Most of the work goes into the joins. On a tiled floor the grout lines take the longest, because they sit slightly below the tile and trap years of mopping water and grease.
- Sweeping and a pre-clean to clear loose dirt first
- Working a floor-appropriate solution into the surface
- Scrubbing grout lines and edges where buildup collects
- Rinsing and extracting so no film is left behind
Tile, vinyl, laminate, wood and stone
Different floors want different handling, so we check what you have before we start. Tile and porcelain take a wet scrub and a grout going-over. Vinyl and lino often carry old polish that has gone grey and patchy, and that layer can be stripped back and a fresh coat applied if you want it.
Laminate and real wood are moisture-sensitive, which means standing water can swell the boards or lift the edges, so we use low-moisture methods and dry as we go. Natural stone is its own case; it usually needs a pH-neutral product to avoid etching, and some stone benefits from re-sealing once it is clean.

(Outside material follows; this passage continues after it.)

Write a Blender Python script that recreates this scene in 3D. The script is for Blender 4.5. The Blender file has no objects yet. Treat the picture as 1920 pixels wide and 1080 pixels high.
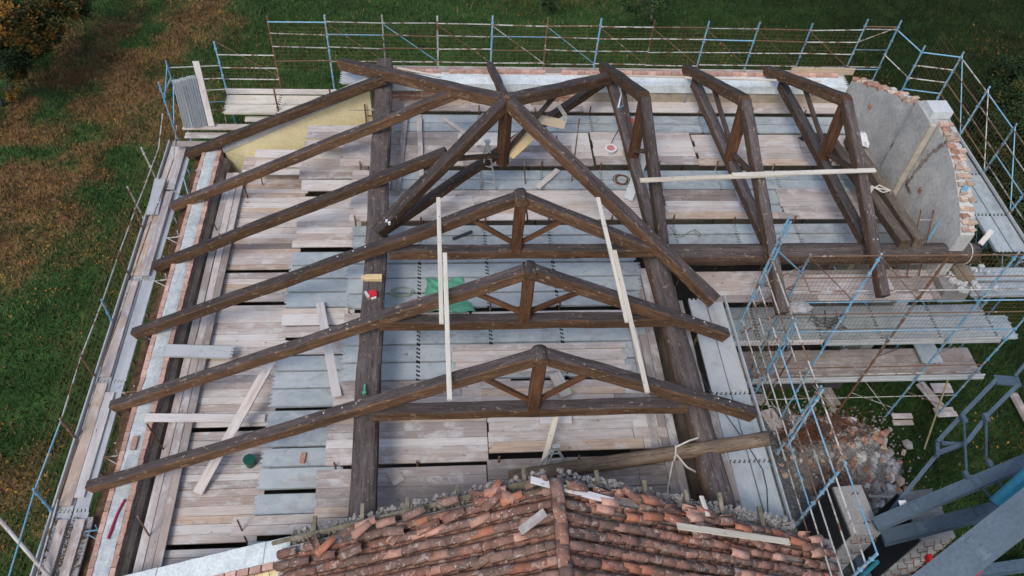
import bpy, bmesh, math, random
from mathutils import Vector, Matrix, noise as mnoise
random.seed(7)
R_ = random.random
def U(a, b): return a + (b - a) * random.random()

# ------------------------------------------------------------------ camera, sky, sun, exposure
scene = bpy.context.scene
CAMR = ((0.9963552315, -0.0626101488, 0.0579329083), (-0.0115538162, -0.7719552424, -0.6355718788), (0.0845148622, 0.6325860203, -0.769865030388))
HC, FPX = 16.36, 1500.0
cd = bpy.data.cameras.new('camera'); cam = bpy.data.objects.new('camera', cd); scene.collection.objects.link(cam)
cd.sensor_width = 36.0; cd.lens = FPX / 1920 * 36.0; cd.clip_start = 0.1; cd.clip_end = 2000
r0, r1, r2 = (Vector(r) for r in CAMR)
m3 = Matrix((r0, -r1, -r2)).transposed()
cam.matrix_world = Matrix.Translation((0, 0, HC)) @ m3.to_4x4()
scene.camera = cam
scene.render.resolution_x, scene.render.resolution_y = 1024, 576
SUN_EL, SUN_AZ = math.radians(52), math.radians(-150)      # azimuth measured from +Y towards +X
world = bpy.data.worlds.new('World'); scene.world = world; world.use_nodes = True
wn = world.node_tree; wn.nodes.clear()
wo = wn.nodes.new('ShaderNodeOutputWorld'); wb = wn.nodes.new('ShaderNodeBackground'); sk = wn.nodes.new('ShaderNodeTexSky')
sk.sky_type = 'NISHITA'; sk.sun_disc = False; sk.sun_elevation = SUN_EL; sk.sun_rotation = SUN_AZ
sk.air_density = 1.0; sk.dust_density = 2.5; sk.ozone_density = 1.0
wb.inputs['Strength'].default_value = 0.15
wn.links.new(sk.outputs[0], wb.inputs[0]); wn.links.new(wb.outputs[0], wo.inputs[0])
sl = bpy.data.lights.new('sun', 'SUN'); sl.energy = 1.1; sl.angle = math.radians(16); sl.color = (1.0, 0.95, 0.88)
sun = bpy.data.objects.new('sun', sl); scene.collection.objects.link(sun)
sd = Vector((math.sin(SUN_AZ) * math.cos(SUN_EL), math.cos(SUN_AZ) * math.cos(SUN_EL), math.sin(SUN_EL)))
sun.rotation_euler = (-sd).to_track_quat('-Z', 'Y').to_euler(); sun.location = (0, 0, 40)
vs = scene.view_settings; vs.view_transform = 'Standard'; vs.look = 'None'; vs.gamma = 1; vs.use_curve_mapping = False
vs.exposure = 0.47
scene.render.engine = 'CYCLES'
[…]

Sealing, polishing and the finish
Sealing and polishing are quoted separately from the clean. A clean lifts the dirt and gets the floor back to an even, fresher look. Sealing is a protective step on porous floors like stone and some grout, and polish is the satin or gloss layer you see on vinyl and lino.
We will tell you in the quote whether your floor would gain from either, and what each adds to the price. Plenty of floors come up well on a clean alone and need nothing more.
Drying and walking on it again
Drying time depends on the floor and the method. A low-moisture clean on wood or laminate is often touch-dry quite quickly. A wet-scrubbed tile floor, or one that has been sealed or re-polished, needs longer and should be left alone while it cures.
We will give you a rough time on the day and tell you when it is safe to walk on. If we have applied sealer or polish, keep heavy traffic and rugs off it until it has fully hardened, which protects the new layer.